Food journalist, podcast producer and former academic Gilly Smith offers fresh insights into the creation of contemporary British food culture.  Her latest book explores the story of modern food culture with the creators of lifestyle and food TV and with the academics carving a new world in food and media studies. Taste and the TV Chef investigates how television changed the way Britain eats and sold it to the world.

While cooking shows are far from new, they have exploded in popularity in recent years and changed consumption patterns at a time when what we eat has an enormous impact on climate change.

What was once merely a genre is now a full-blown phenomenon: never before has food been so photographed, fawned over, fetishized and celebrated as various answers to saving the planet. Celebrity chefs and so-called ‘foodies’ have risen to new levels of fame, and the cultural capital of cooking has never been so valuable.
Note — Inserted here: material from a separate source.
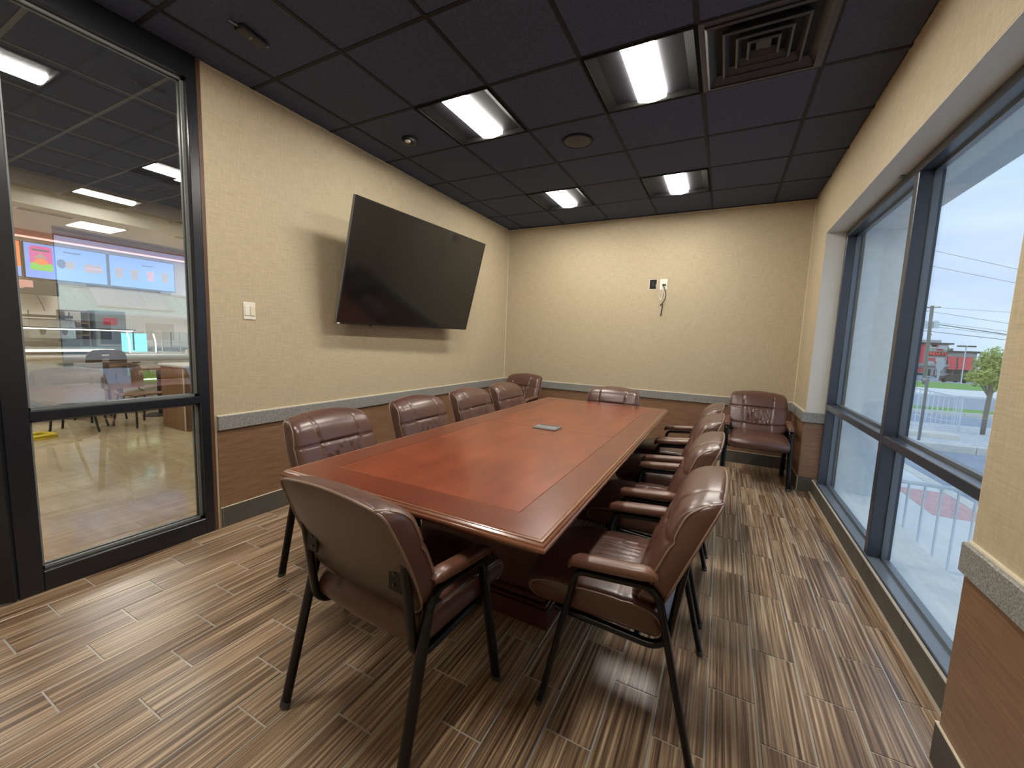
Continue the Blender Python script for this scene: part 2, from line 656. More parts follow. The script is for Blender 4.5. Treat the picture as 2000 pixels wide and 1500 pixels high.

Looks at the influence of chefs like Jamie Oliver, Nigella Lawson and Gordon Ramsay and the role of TV storytelling in transforming how and what we consume. A ground-breaking contribution to food and media studies, which includes rare interviews with the producers who created some of the most influential stories television ever told, Taste and the TV Chef investigates how food and lifestyle TV changed the way an entire country ate, and then fed it to the rest of the world.

Main academic readership will be scholars, researchers and students in cultural studies, media studies.  Also practitioners and students in the fields of TV production and writing.

Will also appeal to anyone with an interest in the development of food TV and the rise of the TV chef.